A new report from the United Nations Office of Drugs and Crime (UNODC) has found that the number of trafficked girls rose worldwide, now accounting for 23% of all trafficking victims.

The new statistic on girls is based on data from 2016, though it marks an increase from 21% in 2014, and 10% in 2004. The UNODC found that boys accounted for 7% of reported trafficking victims, down from 8% in 2014, and up from 3% in 2004.

“In the profile of identified victims, we are seeing more and more children, an increase particularly in girls,” said Angela Me, chief of the UNODC’s research and trend analysis branch.

CNN reports:

Me explains that trafficked girls are typically victims of sexual exploitation, while boys are more often exploited for forced labor.

The UN defines girls and boys as being aged less than 18, but Me says some member states use different definitions.

The report shows that women and girls account for almost three quarters of all detected victims of trafficking in 2016. Females make up 94% of the total victims trafficked for sexual exploitation, and 35% of those trafficked for forced labor.

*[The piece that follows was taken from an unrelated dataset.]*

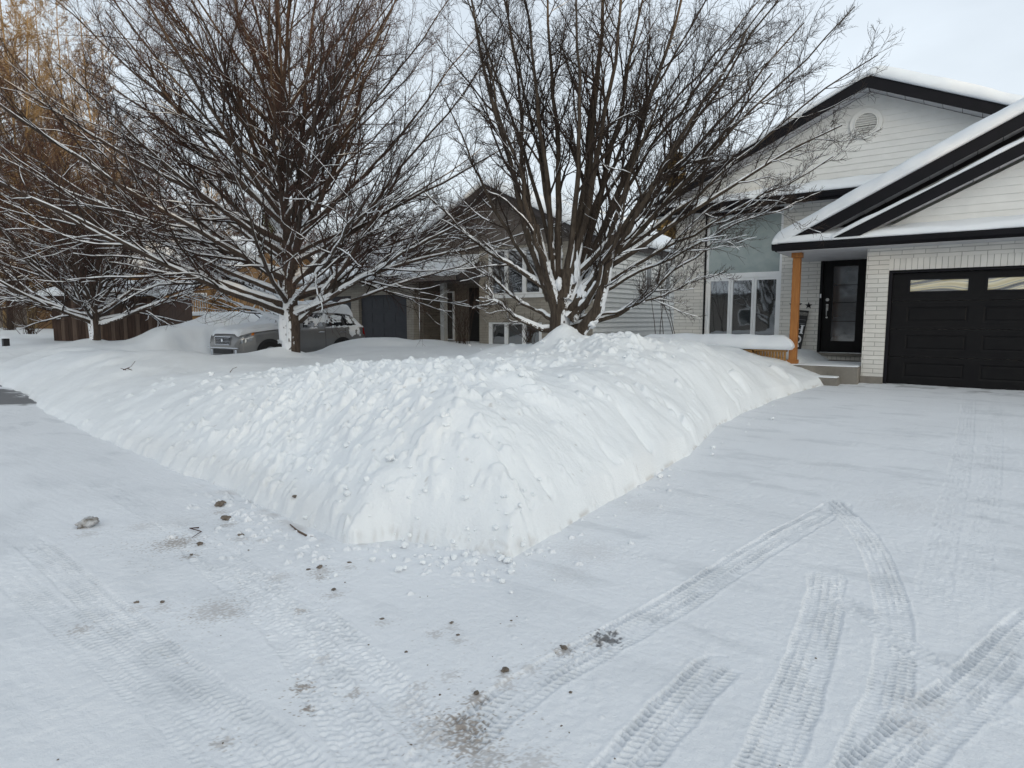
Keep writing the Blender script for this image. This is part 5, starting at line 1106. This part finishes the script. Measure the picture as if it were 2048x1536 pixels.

The report also indicates that the overall number of reported trafficking victims has increased. In 2016, about 40% more victims were detected compared to 2011.

But the UN says that this rise could be due to an increase in trafficking globally, or it could be a result of enhanced national capacities to detect, record and report data on trafficking. In 2009, only 26 countries had an institution which systematically collected data on trafficking cases, whereas in 2018, the number had risen to 65.

In addition, the UNODC report highlights the effect of armed conflicts on human trafficking, noting that areas with weak rule of law provide traffickers with “fertile terrain.”

Vulnerable communities fleeing conflicts, especially Syrian, Iraqi, and Rohingya refugees are often targeted by traffickers.

“In migration flows, you have a dispersion of families and then you have many children who travel alone, who definitely become more vulnerable to be trapped into exploitative situations,” explained Me.

The UNODC welcomed the increase in anti-trafficking legislation and policies globally, but warned that convictions remain abysmally low, writing “There appears to be hardly any risk for traffickers to face justice.”